Graduate and professional students are therefore no longer eligible for a Federal Direct Subsidized Loan as of the 2012-2013 academic year. The assumption, like with loan interest rates, is that prime loan terms are reserved for eligible students seeking their basic college degree.

Now all graduate student borrowing (both in Federal Direct Unsubsidized Loans and Federal Graduate PLUS Loans) involves interest that is accumulating while the student is in school and any grace period. Students can elect to pay interest rather than have it accumulate and added to their principal loan amounts (thereby avoiding paying interest-on-interest).

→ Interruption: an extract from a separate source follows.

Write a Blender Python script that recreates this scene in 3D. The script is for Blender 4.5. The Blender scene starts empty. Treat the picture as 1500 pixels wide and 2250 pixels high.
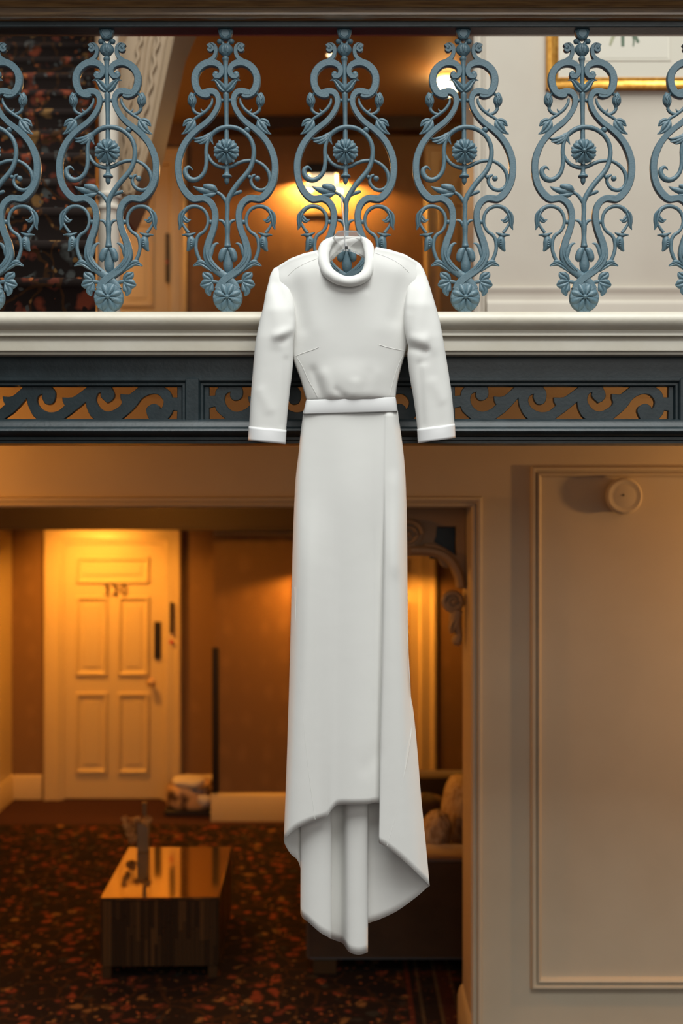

Grace-Period Subsidy Holiday

When reviewing appropriations as part of the FY2012 Budget Bill, Congress faced the proposition of the Federal Pell Grant program with an expected shortfall and a desire to maintain the maximum grant amount for 2012-13.  The funding to meet these concerns was found by temporarily eliminating subsidy on loans when borrowers are in their grace period prior to entering repayment.

Interest subsidy for undergraduate students borrowing Federal Direct Subsidized Loans was eliminated during the grace period for new loans between July 1, 2012 and July 1, 2014. Repayment does not begin during the grace period, but students (rather than the government) will now be responsible for interest accumulation during the 6-month grace period following enrollment of at least half-time.

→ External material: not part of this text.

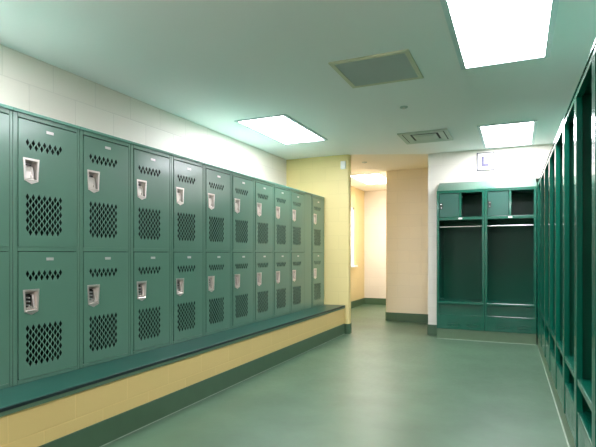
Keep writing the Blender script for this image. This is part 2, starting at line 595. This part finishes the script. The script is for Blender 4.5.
def lift_bm(wide):
    bm = bmesh.new()
    if wide:
        # lift plate covering the lower part of the pocket, bowed and lipped
        prism(bm, [(-0.024, -0.040), (-0.004, -0.048), (0.004, -0.080), (0.005, -0.118), (0.001, -0.120), (0.000, -0.081), (-0.008, -0.052), (-0.024, -0.044)], 'Y', 0.0215, 0.070)
        prism(bm, [(-0.020, -0.042), (0.000, -0.052), (0.008, -0.084), (0.008, -0.100), (0.004, -0.100), (0.004, -0.086), (-0.004, -0.056), (-0.020, -0.046)], 'Y', 0.056, 0.066)
    else:
        prism(bm, [(-0.029, -0.030), (-0.012, -0.036), (-0.003, -0.080), (0.003, -0.108), (0.003, -0.118), (-0.001, -0.118), (-0.001, -0.108), (-0.008, -0.080), (-0.017, -0.038), (-0.029, -0.033)], 'Y', 0.071, 0.083)
        box(bm, (-0.022, 0.024, -0.119), (0.004, 0.080, -0.106), 0.002)
    box(bm, (-0.02, 0.050, -0.112), (0.013, 0.056, -0.098), 0.001)
    return bm


def pocket_plate_bm():
    bm = bmesh.new()
    box(bm, (-0.0298, 0.0255, -0.111), (-0.0275, 0.0805, -0.028))
    for z in (-0.060, -0.084):
        box(bm, (-0.028, 0.028, z), (-0.020, 0.050, z + 0.003))
    return bm


def studs_bm():
    bm = bmesh.new()
    for z in (-0.050, -0.072, -0.094):
        cyl(bm, (-0.029, 0.050, z), (-0.004, 0.050, z), 0.0042, 12)
    return bm


def make_locker():
    t = thing('locker', '', 'locker', (LF, 0, BZ), 0, 'double-tier lockers along the left wall')
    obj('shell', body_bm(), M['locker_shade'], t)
    obj('face_frame', frame_bm(), M['locker'], t)
    bm = bmesh.new()
    box(bm, (-LD, 0, LH - 0.02), (0.010, LW, LH), 0.003, 2)
    obj('top_cap', bm, M['locker_edge'], t)
    dm = lm = nm = pm = None
    for i, (z0, z1) in enumerate(TIERS):
        def put(name, mesh, bmf, mat, par, loc):
            if mesh is None:
                return obj(name, bmf(), mat, par, loc)
            o = bpy.data.objects.new(name, mesh)
            COL.objects.link(o)
            o.parent = par
            o.location = loc
            return o

        def plate():
            bm = bmesh.new(); box(bm, (0.006, 0, 0), (0.0078, 0.052, 0.017), 0.0007)
            return bm
        d = put('door', dm, make_door_bm, M['locker'], t, (0, DY0 + 0.002, z0 + (0.004 if i else 0)))
        q = (0, 0.025, DH - 0.220)
        l = put('latch', lm, latch_frame_bm, M['steel'], d, q)
        p_ = put('pocket_plate', pm, pocket_plate_bm, M['steel_dark'], d, q)
        obj('lift_handle', lift_bm(i == 1), M['steel'], d, q)
        if i == 0:
            obj('latch_rivets', studs_bm(), M['rivet'], d, q)
        n = put('number_plate', nm, plate, M['plate'], d, (0, 0.178, DH - 0.052))
        dm, lm, nm, pm = d.data, l.data, n.data, p_.data
    return t


SEAM0 = 1.868
ordn = ['', 'second', 'third', 'fourth', 'fifth', 'sixth', 'seventh', 'eighth', 'ninth']
proto = make_locker()
for k in range(-1, 10):
    o = proto if k == -1 else copy_tree(proto)
    y = SEAM0 + LW * k
    if k == -1:
        lb = 'green two-door locker column cut off by the left edge of the photo'
    elif k == 0:
        lb = 'nearest green two-door locker column seen whole, with the largest doors'
    elif k == 9:
        y = 6.275
        lb = 'last green two-door locker column against the yellow wall, beyond the filler panel'
    elif k == 8:
        lb = 'green two-door locker column just before the blank filler panel'
    else:
        lb = '%s whole green two-door locker column from the left edge' % ordn[k]
    o.location = (LF, y, BZ)
    o['label'] = lb

bm = bmesh.new()
box(bm, (-LD, 0.001, 0), (-0.001, 0.241, LH - 0.02), 0.001)
box(bm, (-LD, 0.001, LH - 0.02), (0.010, 0.241, LH), 0.003)
o = obj('infill', bm, M['locker'], None, (LF, 6.0315, BZ))
tag(o, 'blank narrow green filler panel between the last two locker columns on the left', 'panel')
bm = bmesh.new()
box(bm, (-LD, 0, 0), (-0.004, 0.031, LH - 0.002), 0.001)
o = obj('infill', bm, M['locker'], None, (LF, 6.738, BZ))
tag(o, 'thin green strip closing the gap between the last locker and the yellow wall', 'panel')

# ------------------------------------------------------------------ open sports lockers. local: x along, y depth (front 0), z up from plinth
UW, UH, UD, PZ = 0.61, 1.875, 0.58, 0.14
ST = 0.032


def sport_proto(hood_depth, label, ST=0.032, boxed=True):
    t = thing('open_locker', label, 'locker', (0, 0, PZ), 0, None)
    bm = bmesh.new()
    box(bm, (0.014, 0.02, 0), (0.017, UD, UH)); box(bm, (UW - 0.017, 0.02, 0), (UW - 0.014, UD, UH))
    obj('side_panels', bm, M['sport' if boxed else 'sport_in'], t)
    bm = bmesh.new(); box(bm, (0.014, UD - 0.003, 0), (UW - 0.014, UD, UH))
    obj('back_panel', bm, M['sport_in'], t)
    bm = bmesh.new()
    box(bm, (0.0005, 0, 0), (ST, 0.032, UH), 0.003, 2); box(bm, (UW - ST, 0, 0), (UW - 0.0005, 0.032, UH), 0.003, 2)
    box(bm, (0.0005, -0.001, UH - 0.032), (UW - 0.0005, 0.03, UH), 0.003, 2)
    obj('face_frame', bm, M['sport'], t)
    # sloped hood
    bm = bmesh.new()
    rise = 0.155 / 0.28 * hood_depth
    prism(bm, [(-0.006, UH), (-0.006, UH + 0.006), (hood_depth, UH + rise), (hood_depth, UH)], 'X', 0.0, UW)
    obj('sloped_top', bm, M['sport'], t)
    bm = bmesh.new(); box(bm, (0.016, 0.03, UH - 0.01), (UW - 0.016, UD - 0.004, UH - 0.003))
    obj('ceiling_panel', bm, M['sport_in'], t)
    # shelf
    if not boxed:
        bm = bmesh.new(); box(bm, (0.017, 0.22, 1.500), (UW - 0.017, UD - 0.004, 1.516), 0.003, 2)
        obj('shelf', bm, M['sport'], t)
    else:
      bm = bmesh.new(); box(bm, (0.017, 0.004, 1.478), (UW - 0.017, 0.02, 1.518), 0.003, 2); box(bm, (0.017, 0.018, 1.508), (UW - 0.017, UD - 0.004, 1.516))
      s = obj('shelf', bm, M['sport'], t)
      bm = bmesh.new(); box(bm, (0.283, 0.0025, 1.488), (0.331, 0.0045, 1.508))
      obj('name_plate', bm, M['white_plastic'], s)
      # security box: partition and door
      bm = bmesh.new(); box(bm, (0.290, 0.006, 1.518), (0.320, 0.026, UH - 0.032), 0.002); box(bm, (0.303, 0.02, 1.516), (0.306, UD - 0.004, UH - 0.005))
      obj('partition', bm, M['sport'], t)
      bm = bmesh.new(); box(bm, (ST + 0.003, 0.010, 1.522), (0.287, 0.020, UH - 0.036), 0.002)
      d = obj('box_door', bm, M['box_door'], t)
      bm = bmesh.new()
      prism(bm, [(0.043, 1.628), (0.078, 1.632), (0.078, 1.712), (0.043, 1.716)], 'Y', 0.006, 0.011)
      l = obj('latch', bm, M['steel_dark'], d)
      for kz, kr in ((1.698, 0.009), (1.648, 0.007)):
          bm = bmesh.new(); cyl(bm, (0.060, 0.001, kz), (0.060, 0.007, kz), kr, 14)
          obj('latch_knob', bm, M['chrome'], d)
    # rod
    RY = 0.06 if boxed else 0.30
    bm = bmesh.new(); cyl(bm, (0.017, RY, 1.390), (UW - 0.017, RY, 1.390), 0.0115, 18)
    for x in (0.017, UW - 0.017):
        cyl(bm, (x - 0.002, RY, 1.390), (x + 0.002, RY, 1.390), 0.022, 18)
    obj('hanging_rod', bm, M['chrome'], t, smooth=False)
    # seat
    bm = bmesh.new(); box(bm, (0.017, 0.004, 0.336), (UW - 0.017, 0.03, 0.370), 0.006, 3); box(bm, (0.017, 0.02, 0.360), (UW - 0.017, UD - 0.004, 0.3685))
    obj('seat', bm, M['sport'], t)
    if boxed:
        bm = bmesh.new(); box(bm, (0.017, 0.045, 0.199), (UW - 0.017, 0.048, 0.360)); obj('riser_panel', bm, M['sport'], t)
    # shoe shelf and perforated front
    bm = bmesh.new(); box(bm, (0.017, 0.004, 0.186), (UW - 0.017, 0.028, 0.200), 0.005, 3); box(bm, (0.017, 0.02, 0.190), (UW - 0.017, UD - 0.004, 0.1985))
    obj('shoe_shelf', bm, M['sport'], t)
    holes = []
    for px in (0.11, 0.36):
        for i in range(8):
            for j in range(5):
                x, z = px + i * 0.021, 0.045 + j * 0.021
                holes.append([(x, z), (x + 0.008, z), (x + 0.008, z + 0.008), (x, z + 0.008)])
    bm = bmesh.new()
    solid_sheet(bm, UW - 2 * ST, 0.186, holes, lambda u, v, w: (ST + u, 0.005 + w, v), 0.002)
    obj('vented_front', bm, M['sport'], t)
    return t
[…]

The federal government will continue to cover the grace-period interest for all subsidized loans issued before July 1, 2012, and the grace-period subsidy is scheduled to go back into effect for loans issued on or after July 1, 2014. However, such savings may be tapped by Congress once again in future appropriations bills.

Subsidy Eliminated at 150% of Academic Program

The fixed interest rate on Federal Subsidized Direct Loans was set to move from the 3.4% tiered low to 6.8% on July 1, 2012. To avoid this doubling of the interest rate, Congress once again turned to subsidized loan benefits to help meet the costs of the one-year 3.4% interest rate extension until July 1, 2013. While the interest rate continuation was temporary, a change to loan eligibility was made permanent.

Federal Direct Subsidized Loans were permanently limited to 150% of the length of a student’s academic program. New student borrowers will be limited to receiving subsidized loans for 3 years in a 2-year program or 6 years in a 4-year program beginning July 1, 2013. Students reaching this limitation could receive unsubsidized loans if otherwise eligible including meeting satisfactory academic progress requirements.

Additionally, the borrower who reaches the 150% limitation will have their interest subsidy end for all outstanding subsidized loans. Repayment does not begin, but like unsubsidized loans, the student (rather than the government) would become responsible for interest accumulation at this point.

Any and all periods of subsidized loan borrowing will count against the 150% time limit.

To avoid loss of subsidy, students who are new loan borrowers after July 1, 2013, have increased incentive to remain within the timeframe limitations of satisfactory academic progress. An approval of an academic progress appeal will not change any eligibility determined on subsidized loans based on this 150% rule.

These limitations are in addition to aggregate limits on loans.

students walking up CCM drive

While the current Federal Direct Loan Program is discussed here, borrowers in the Federal Family Educational Loan Program (FFELP) that existed before July 1, 2010, were also subject to changes in interest rates.

Disclosure statements are issued each time a new student loan is secured. These statements detail borrowed amounts and address terms of the loan. Borrowers should maintain a file of these statements to best understand their student loan borrowing.

Information on student borrowing is also available via the U.S. Department of Education Direct Loan website.